Task instructions ::
Check every line below for the word "BLACK" and copy the ones that have it.

** START Source material **

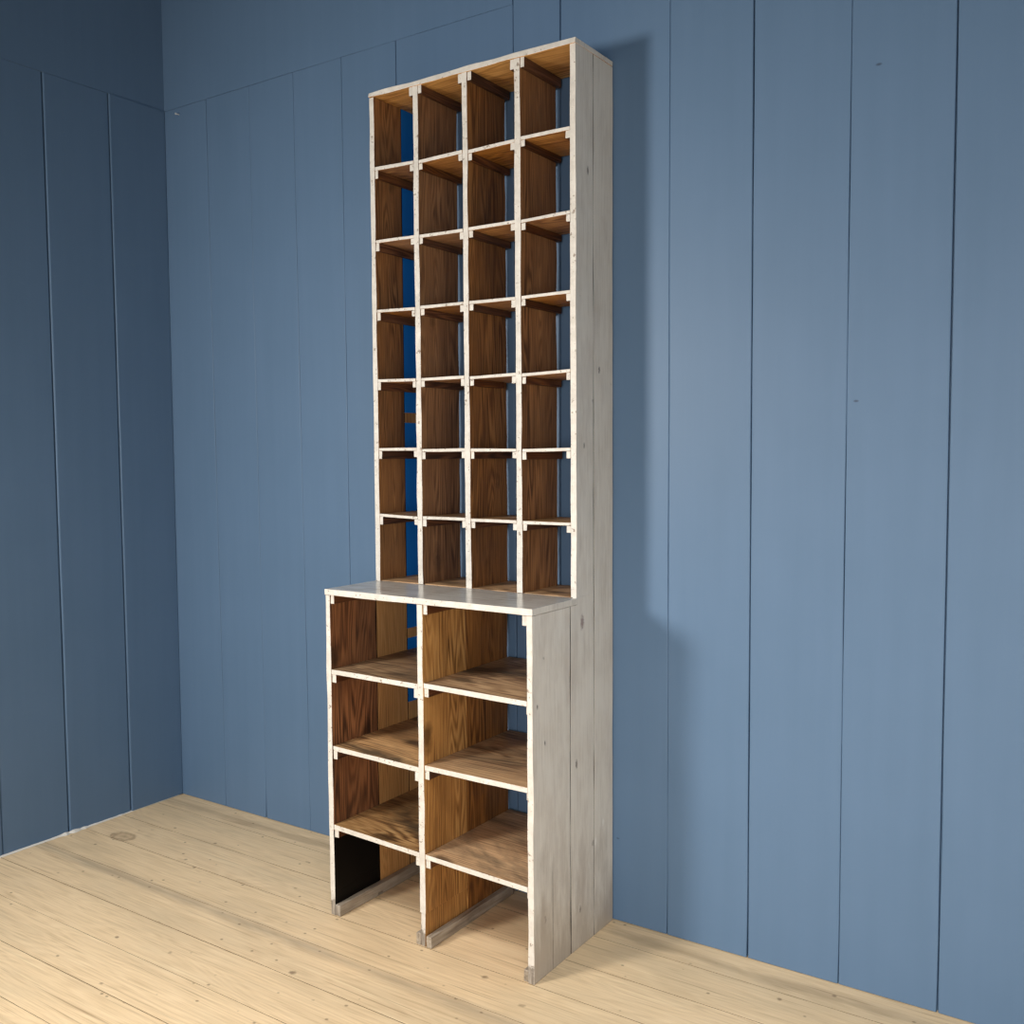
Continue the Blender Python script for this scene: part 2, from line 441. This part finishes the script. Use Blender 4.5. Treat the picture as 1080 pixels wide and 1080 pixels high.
# side panels, each three upright planks wide
def side(right):
    bm = bmesh.new()
    x0, x1 = (W - TS, W) if right else (0, TS)
    outer = '+x' if right else '-x'
    inner = '-x' if right else '+x'
    sd = 11 if right else 4
    f = {'-y': WHITE, '+y': WOOD, outer: GREY, inner: WOOD, '+z': GREY, '-z': WOOD}
    back = dict(f); back['-y'] = BLACK; back['+y'] = BLACK; f['+y'] = BLACK
    if not right: back[inner] = 7
    z_top = ZC - .015
    s1, s2 = (.117, .253) if right else (.085, .240)
    # back plank, full height
    if right:
        board(bm, (x0, -s1 + .0011, 0), (x1, 0, z_top), 'z', 60, .0012, seed=sd, mats=back)
    else:
        blue = dict(back); blue[inner] = BLUE
        for za, zb, mm in ((0, .60, back), (.60, .82, blue), (.82, .853, back), (.853, 1.549, blue), (1.549, 1.582, back), (1.582, z_top, blue)):
            board(bm, (x0, -s1 + .0011, za), (x1, 0, zb), 'z', max(2, int((zb - za) * 20)), 0, seed=sd + 1, mats=mm)
    # middle plank: full height, the cabinet's front edge in the upper half
    board(bm, (x0, -D1, ZW - .004), (x1, -s1 - .0011, z_top), 'z', 40, .0014, seed=sd + 2, mats=f)
    board(bm, (x0, -s2 + .0017, 0), (x1, -s1 - .0011, ZW - .019), 'z', 30, .0014, seed=sd + 3, mats=back)
    if right:
        board(bm, (x0, -D1, ZW - .022), (x1, -s1 - .0011, ZW + .002), 'z', 2, 0, seed=sd + 3, mats=back)
    else:
        board(bm, (x0, -D1, ZW - .022), (x1, -s1 - .0011, ZW + .002), 'z', 2, 0, seed=sd + 3, mats=back)
    # front plank of the lower half
    fr = dict(f)
    if right:
        board(bm, (x0, -D2, 0), (x1, -s2 - .0017, ZW - .019), 'z', 40, .0018, seed=sd + 5, mats=fr)
    else:
        fr[inner] = 6
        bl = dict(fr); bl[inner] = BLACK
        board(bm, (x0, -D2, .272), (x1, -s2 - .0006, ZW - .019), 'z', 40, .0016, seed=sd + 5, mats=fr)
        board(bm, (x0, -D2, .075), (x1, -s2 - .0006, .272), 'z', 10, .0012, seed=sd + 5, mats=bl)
        ft = dict(bl)
        board(bm, (x0 + .001, -D2 + .0015, 0), (x1 - .001, -s2 - .0006, .075), 'z', 5, .0015, seed=sd + 6, mats=ft)
    return link('side_panel', bm, mats_v('wood_v', 'wood_dark'), root, .0012)
R_side = side(True); R_side['label'] = 'grey painted side panel of upright planks'
L_side = side(False); L_side['label'] = 'side panel with a deep blue strip inside'

# top board
bm = bmesh.new()
board(bm, (-.001, -D1 - .002, ZC - .0145), (W + .001, -.001, ZC), 'x', 44, .0036, seed=3, mats={'-y': 1, '+z': 3, '+x': 3, '-x': 1, '-z': 0})
link('top_board', bm, [M['wood_top'], M['white'], M['grey_top'], M['grey']], root, .0012)

# dividers of the upper half
DX = (.1881, .3770, .5652)
for i, dx in enumerate(DX):
    bm = bmesh.new()
    board(bm, (dx - TD / 2, -D1, ZW + .0005), (dx + TD / 2, -.018, ZC - .015), 'z', 60, .0022, seed=20 + i,
          mats={'-y': 1, '+y': 0, '+x': 0, '-x': 0})
    link('divider', bm, mats_v(), root, .0012)
# divider of the lower half: two planks wide, worn bare at the foot
bm = bmesh.new()
bx = .3729
f = {'-y': WHITE}
board(bm, (bx - .0105, -D2, .10), (bx + .0105, -.2445, ZW - .019), 'z', 40, .002, seed=31, mats=f)
board(bm, (bx - .0085, -D2 + .002, 0), (bx + .0075, -.2445, .10), 'z', 5, .0015, seed=32, mats={'-y': WHITE})
board(bm, (bx - .0105, -.2435, 0), (bx + .0105, -.018, ZW - .019), 'z', 40, .0012, seed=33, mats={'+x': 6, '-x': 6})
link('divider', bm, mats_v('wood_warm', 'wood_v'), root, .0012)

# worktop (grey painted ledge) and the bare board behind it
bm = bmesh.new()
board(bm, (-.001, -D2 - .002, ZW - .018), (W + .001, -D1 + .006, ZW), 'x', 30, .0012, seed=41,
      mats={'-y': 1, '+z': 2, '+x': 3, '-x': 1, '-z': 0, '+y': 0})
o = link('worktop', bm, [M['wood_h'], M['white'], M['grey_top'], M['grey']], root, .0012)
o['label'] = 'glossy grey painted worktop'
bm = bmesh.new()
board(bm, (TS + .0005, -D1 + .008, ZW - .017), (W - TS - .0005, -.004, ZW + .0015), 'x', 24, .001, seed=42, mats={'-y': 0})
link('bottom_board', bm, [M['wood_h']], root, .001)

# shelves and the cleats they lie on
ROWS = [
    [(2.357, 2.353), (2.350, 2.353), (2.349, 2.352), (2.355, 2.354)],
    [(2.128, 2.125), (2.123, 2.120), (2.121, 2.121), (2.119, 2.123)],
    [(1.908, 1.903), (1.905, 1.903), (1.903, 1.901), (1.901, 1.903)],
    [(1.686, 1.682), (1.682, 1.681), (1.678, 1.681), (1.677, 1.682)],
    [(1.464, 1.464), (1.460, 1.461), (1.460, 1.459), (1.458, 1.460)],
    [(1.251, 1.247), (1.248, 1.249), (1.247, 1.247), (1.246, 1.247)],
]
def shelf(x0, x1, za, zb, depth, th, seed, name='shelf', back=.01):
    bm = bmesh.new()
    fs = board(bm, (x0, -depth, -th), (x1, -back, 0), 'x', 8, .0009, seed=seed, mats={'-y': 1, '-z': 4})
    for v in bm.verts:
        t = (v.co.x - x0) / (x1 - x0)
        v.co.z += za + (zb - za) * t
    return link(name, bm, mats_h(), root, .001)

def cleat(x0, x1, z0, z1, depth, seed, back=.012):
    bm = bmesh.new()
    board(bm, (x0, -depth, z0), (x1, -back, z1), 'y', 6, .001, seed=seed, mats={'-y': 1})
    return link('cleat', bm, [M['wood_y'], M['white']], root, .0012)

colsU = [(TS, DX[0] - TD / 2), (DX[0] + TD / 2, DX[1] - TD / 2), (DX[1] + TD / 2, DX[2] - TD / 2), (DX[2] + TD / 2, W - TS)]
sd = 100
for r, row in enumerate(ROWS):
    for c, ((x0, x1), (za, zb)) in enumerate(zip(colsU, row)):
        th = .0095 if r else .0105
        shelf(x0 + .0006, x1 - .0006, za, zb, D1 - random.uniform(0, .0015), th, sd)
        hl = .026 if c == 0 else random.uniform(.019, .023)
        hr = random.uniform(.018, .022) if c < 3 else .021
        bl = .012
        if r == 3 and c == 2: bl = .055
        cleat(x0 + .0003, x0 + random.uniform(.013, .0155), za - th - hl, za - th - .0003, D1 - random.uniform(.0005, .003), sd + 1, bl)
        cleat(x1 - random.uniform(.013, .0155), x1 - .0003, zb - th - hr, zb - th - .0003, D1 - random.uniform(.0005, .003), sd + 2)
        sd += 3
# cleats under the top board, on both sides of every divider
for dx in DX:
    for s in (-1, 1):
        xa = dx + s * (TD / 2 + .0003); xb = dx + s * (TD / 2 + .0145)
        cleat(min(xa, xb), max(xa, xb), ZC - .0148 - random.uniform(.025, .029), ZC - .0152, D1 - .001, sd); sd += 1

colsL = [(TS, bx - .0105), (bx + .0105, W - TS)]
LROWS = [[(.7815, .7795), (.785, .780)], [(.541, .533), (.543, .543)], [(.292, .280), (.279, .268)]]
for r, row in enumerate(LROWS):
    for c, ((x0, x1), (za, zb)) in enumerate(zip(colsL, row)):
        th = .015
        shelf(x0 + .0006, x1 - .0006, za, zb, D2 - random.uniform(0, .003), th, sd, back=.012)
        cleat(x0 + .0003, x0 + .017, za - th - .026, za - th - .0003, D2 - .004, sd + 1)
        cleat(x1 - .0165, x1 - .0003, zb - th - .028, zb - th - .0003, D2 - (.022 if c else .004), sd + 2)
        sd += 3
# cleats under the worktop
zt = ZW - .018
cleat(TS + .0003, TS + .014, zt - .027, zt - .0004, D2 - .003, 501)
cleat(bx + .0108, bx + .025, zt - .029, zt - .0004, D2 - .004, 502)
cleat(W - TS - .024, W - TS - .0003, zt - .032, zt - .0004, D2 - .016, 503, .2)

# rails along the floor
def rail(x0, x1, h, front, back, seed, white_end=False):
    bm = bmesh.new()
    board(bm, (x0, -front, 0.0005), (x1, -back, h), 'y', 10, .0016, seed=seed, mats={'-y': 1 if white_end else 0})
    return link('floor_rail', bm, [M['raw_grey'], M['white']], root, .002)
rail(TS + .0003, TS + .0205, .036, D2 - .001, .02, 601, True)
rail(bx + .0108, bx + .0305, .034, D2 + .0005, .02, 602)
rail(bx - .0265, bx - .0108, .036, D2 - .001, .02, 603)
rail(W - TS - .016, W - TS - .0003, .034, D2 - .002, .02, 604)

# ------------------------------------------------------------------ camera
cam = bpy.data.cameras.new('camera')
co = bpy.data.objects.new('camera', cam); COL.objects.link(co)
yaw, pitch, roll = -.592242, -.060919, -.006143
f = Vector((math.sin(yaw) * math.cos(pitch), math.cos(yaw) * math.cos(pitch), math.sin(pitch)))
r = Vector((math.cos(yaw), -math.sin(yaw), 0)); u = r.cross(f)
c, s = math.cos(roll), math.sin(roll)
r2 = c * r + s * u; u2 = -s * r + c * u
mat = Matrix(((r2.x, u2.x, -f.x), (r2.y, u2.y, -f.y), (r2.z, u2.z, -f.z))).to_4x4()
mat.translation = Vector((3.493559, -2.654038, 1.45))
co.matrix_world = mat
cam.sensor_width = 36; cam.sensor_fit = 'HORIZONTAL'
cam.lens = 1044.789 / 1080 * 36
cam.clip_start = .05
S.camera = co

# ------------------------------------------------------------------ light
def area(name, loc, target, size, power, color, shape='DISK'):
    l = bpy.data.lights.new(name, 'AREA'); l.shape = shape; l.size = size; l.energy = power; l.color = color
    o = bpy.data.objects.new(name, l); COL.objects.link(o)
    o.location = loc
    o.rotation_euler = (Vector(target) - Vector(loc)).to_track_quat('-Z', 'Y').to_euler()
    return o
def lamp(name, loc, target, size, power, color, spread=180):
    o = area(name, loc, target, size, power, color)
    o.data.spread = math.radians(spread)
    return o
lamp('softbox', (.52, -3.15, 1.86), (2.2, 0, 1.1), .55, 40, (1.0, .95, .87), 130)
lamp('right_fill', (5.4, -3.2, 1.0), (1.6, 0, .9), 1.8, 30, (.97, .99, 1.0))  # added soft fill from the right for the shaded faces, not a real window
lamp('front_fill', (3.6, -4.4, 1.4), (2.5, 0, .9), 1.6, 16, (1.0, .98, .95), 80)  # added frontal fill, reaches the wall behind the open cells
lamp('overhead_fill', (.9, -2.3, 3.2), (.9, -2.1, 0), 1.0, 18, (1.0, .97, .92), 100)  # added overhead fill to brighten the floor at front left, no actual fixture
lamp('overhead_fill', (3.2, -2.4, 3.2), (3.2, -2.0, 0), 1.0, 29, (1.0, .965, .90), 100)  # second overhead light, added to lift the right floor and the worktop
w = bpy.data.worlds.new('room_light'); S.world = w; w.use_nodes = True
bg = w.node_tree.nodes['Background']
bg.inputs[0].default_value = (.9, .95, 1.0, 1); bg.inputs[1].default_value = .04

S.view_settings.view_transform = 'Standard'
S.view_settings.look = 'None'
S.view_settings.gamma = 1
S.view_settings.exposure = 0.0
S.view_settings.use_curve_mapping = False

** END Source material **

Result of the exercise ::
    back = dict(f); back['-y'] = BLACK; back['+y'] = BLACK; f['+y'] = BLACK
        bl = dict(fr); bl[inner] = BLACK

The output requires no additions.